What you should do: Print nothing but the lines from the start of the listing below through the line that contains "from the eye". Do not include the pictures.

Provided data:

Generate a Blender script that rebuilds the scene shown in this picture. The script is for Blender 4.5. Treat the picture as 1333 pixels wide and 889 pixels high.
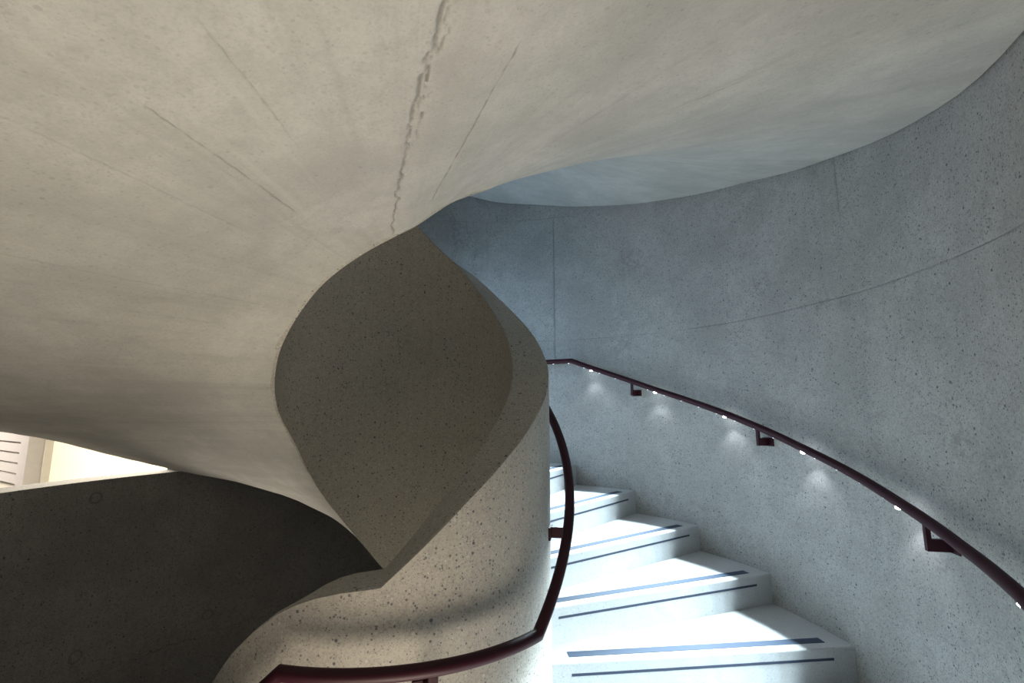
import bpy, math, random
import numpy as np
from mathutils import Vector, Matrix

random.seed(4)
rng = np.random.default_rng(7)
for o in list(bpy.data.objects):
    bpy.data.objects.remove(o)
SC = bpy.context.scene
C = SC.collection
R = math.radians
ZO = 1.641                        # eye height over the landing; heights below are given from the eye

# ------------------------------------------------------------ camera
cam = bpy.data.cameras.new('camera')
cam.sensor_width = 36.0
cam.lens = 606.795 / 1333 * 36
cam.clip_start = 0.02
co = bpy.data.objects.new('camera', cam)
co.location = (0, 0, ZO)
co.rotation_euler = (R(90) + 0.149, 0, 0)
C.objects.link(co)
SC.camera = co

# ------------------------------------------------------------ world, exposure, large lights
W = bpy.data.worlds.new('world')
SC.world = W
W.use_nodes = True
bg = W.node_tree.nodes['Background']
bg.inputs['Color'].default_value = (0.80, 0.90, 1.0, 1)
bg.inputs['Strength'].default_value = 0.05
SC.view_settings.view_transform = 'Standard'
SC.view_settings.look = 'None'
SC.view_settings.gamma = 1
SC.view_settings.exposure = 0
SC.view_settings.use_curve_mapping = False

def area(name, loc, target, sx, sy, power, col, spread=180):
    l = bpy.data.lights.new(name, 'AREA')
    l.shape = 'RECTANGLE'
    l.size, l.size_y = sx, sy
    l.energy = power
    l.color = col
    l.spread = R(spread)
    o = bpy.data.objects.new(name, l)
    o.location = loc
    d = Vector(target) - Vector(loc)
    o.rotation_euler = d.to_track_quat('-Z', 'Y').to_euler()
    C.objects.link(o)
    return o

WARM = (1.0, 0.86, 0.68)
COOL = (0.74, 0.92, 1.0)
# floor-level uplight on the landing, washes the core wall and the soffit
area('landing_uplight', (-0.25, 0.55, 0.03), (-0.45, 0.70, 2.0), 1.25, 0.42, 23, WARM, 134)
# unseen fills added to brighten the lower-left soffit and the eye's inner face
area('lower_flight_fill', (-1.55, 2.75, ZO - 2.65), (-1.45, 3.0, 2.0), 0.8, 0.9, 1.9, (1.0, 0.89, 0.74), 36)
area('eye_fill', (-0.53, 2.15, ZO - 2.9), (-0.53, 2.45, 2.0), 0.5, 0.5, 4.2, (1.0, 0.92, 0.74), 62)
# unseen fill added to brighten the slatted panel
area('panel_fill', (-5.6, 1.6, 3.0), (-5.2, 4.4, 1.4), 1.5, 0.8, 55, (1.0, 0.90, 0.80), 90)
# ceiling lamps of the room seen through the slot at the left
area('room_lamp', (-3.9, 5.4, 3.2), (-3.9, 5.6, 0), 3.0, 1.2, 600, (1.0, 0.90, 0.74))
# unseen blue fill added behind the core to tint the far soffit
area('upper_stair_fill', (-0.95, 3.75, 2.15), (0.6, 3.75, 2.3), 0.5, 0.5, 13, (0.45, 0.72, 1.0))

# ------------------------------------------------------------ plan and height curves
CO = np.array((-0.469, 2.233)); RO = 2.152        # outer wall
CI = np.array((-0.531, 2.220)); RV = 0.533; RW = 0.704   # core wall: void face, stair face
RISE = 0.17
PH0 = math.degrees(0.108); DPH = math.degrees(0.242); ZA = -1.131

SOF = np.array([(40, -1.7), (80, -1.16), (109, -.86), (123, -.70), (142, -.485), (149, -.41), (159, -.283), (168, -.165),
    (176, -.09), (193, .03), (219, .25), (234, .36), (245, .452), (256, .527), (269, .603), (287, .705), (303, .838),
    (326, .97), (339, 1.075), (349, 1.174), (361, 1.31), (374, 1.46), (388, 1.6), (401, 1.71), (414, 1.828),
    (430, 1.965), (443, 2.06), (453, 2.16), (520, 2.83)])
_p = np.arange(30, 530.01, 0.5)
_z = np.interp(_p, SOF[:, 0], SOF[:, 1])
_k = np.hanning(25); _k /= _k.sum()
_z = np.convolve(np.pad(_z, 12, mode='reflect', reflect_type='odd'), _k, mode='valid')
def z_soffit(p):
    return np.interp(p, _p, _z)

COPE = np.array([(-260, -2.45), (-131, -.886), (-121.5, -.765), (-113, -.675), (-106, -.613), (-100.7, -.58),
    (-95, -.556), (-89, -.541), (-79.6, -.531), (-69, -.420), (-57, -.292), (-43, -.160), (-30, -.045), (-17, .066),
    (10, .285), (21, .392), (38, .555), (52, .700), (65, .845), (82, 1.0), (98, 1.16), (250, 2.65)])
def z_cope(p):
    return np.minimum(np.interp(p, COPE[:, 0], COPE[:, 1]) + np.maximum(0, np.asarray(p) - 250) * 0.0098, 3.0)

def pol(c, r, deg):
    a = np.radians(deg)
    return c[0] + r * np.cos(a), c[1] + r * np.sin(a)

def core_r(deg, rr=RW):
    """distance from the outer centre, along a radial line, to the core wall's stair face"""
    a = math.radians(deg)
    d = np.array((math.cos(a), math.sin(a)))
    e = CO - CI
    b = e @ d
    return -b + math.sqrt(b * b - (e @ e - rr * rr))

# ------------------------------------------------------------ helpers
def mesh_obj(name, verts, faces, mat=None, parent=None, smooth=False, uv=None):
    me = bpy.data.meshes.new(name)
    verts = np.asarray(verts, dtype=np.float64)
    me.from_pydata(verts.tolist(), [], faces)
    me.update()
    if smooth is True:
        me.polygons.foreach_set('use_smooth', [True] * len(me.polygons))
    elif smooth:
        me.polygons.foreach_set('use_smooth', [True] * len(me.polygons))
        me.set_sharp_from_angle(angle=R(smooth))
    if mat: me.materials.append(mat)
    o = bpy.data.objects.new(name, me)
    C.objects.link(o)
    if parent: o.parent = parent
    return o

def tag(o, label=None, cat=None, group=None, kind=None):
    if label: o['label'] = label
    if cat: o['category'] = cat
    if group: o['group'] = group
    if kind: o['kind'] = kind
    return o

def empty(name, loc):
    o = bpy.data.objects.new(name, None)
    o.location = loc
    o.empty_display_size = 0.1
    C.objects.link(o)
    return o

def box_data(x0, x1, y0, y1, z0, z1, M=None):
    v = [(x, y, z) for x in (x0, x1) for y in (y0, y1) for z in (z0, z1)]
    if M is not None: v = [tuple(M @ Vector(p)) for p in v]
    f = [(0, 1, 3, 2), (4, 6, 7, 5), (0, 4, 5, 1), (2, 3, 7, 6), (0, 2, 6, 4), (1, 5, 7, 3)]
    return v, f

def box(name, b, mat, parent=None, M=None, bevel=0):
    v, f = box_data(*b, M)
    o = mesh_obj(name, v, f, mat, parent)
    if bevel:
        m = o.modifiers.new('bevel', 'BEVEL'); m.width = bevel; m.segments = 2
    return o

def grid_faces(nu, nv, flip=False, off=0):
    i = np.arange(nu - 1)[:, None]; j = np.arange(nv - 1)[None, :]
    a = (i * nv + j).ravel(); b = ((i + 1) * nv + j).ravel()
    q = np.stack([a, b, b + 1, a + 1], 1) if not flip else np.stack([a, a + 1, b + 1, b], 1)
    return (q + off)

def big_mesh(name, verts, quads, mat, uv=None, attr=None, smooth=True, parent=None, sharp=None):
    me = bpy.data.meshes.new(name)
    n = len(quads)
    me.vertices.add(len(verts)); me.vertices.foreach_set('co', np.asarray(verts, np.float32).ravel())
    me.loops.add(n * 4); me.loops.foreach_set('vertex_index', np.asarray(quads, np.int32).ravel())
    me.polygons.add(n); me.polygons.foreach_set('loop_start', np.arange(0, n * 4, 4, dtype=np.int32))
    me.polygons.foreach_set('loop_total', np.full(n, 4, np.int32))
    me.update(calc_edges=True)
    me.validate()
    me.polygons.foreach_set('use_smooth', [smooth] * n)
    if sharp: me.set_sharp_from_angle(angle=R(sharp))
    if uv is not None:
        L = me.uv_layers.new(name='UVMap')
        L.data.foreach_set('uv', np.asarray(uv, np.float32)[np.asarray(quads).ravel()].ravel())
    if attr is not None:
        A = me.attributes.new('wear_shade', 'FLOAT', 'POINT')
        A.data.foreach_set('value', np.asarray(attr, np.float32))
    me.materials.append(mat)
    o = bpy.data.objects.new(name, me)
    C.objects.link(o)
    if parent: o.parent = parent
    return o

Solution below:
Generate a Blender script that rebuilds the scene shown in this picture. The script is for Blender 4.5. Treat the picture as 1333 pixels wide and 889 pixels high.
import bpy, math, random
import numpy as np
from mathutils import Vector, Matrix

random.seed(4)
rng = np.random.default_rng(7)
for o in list(bpy.data.objects):
    bpy.data.objects.remove(o)
SC = bpy.context.scene
C = SC.collection
R = math.radians
ZO = 1.641                        # eye height over the landing; heights below are given from the eye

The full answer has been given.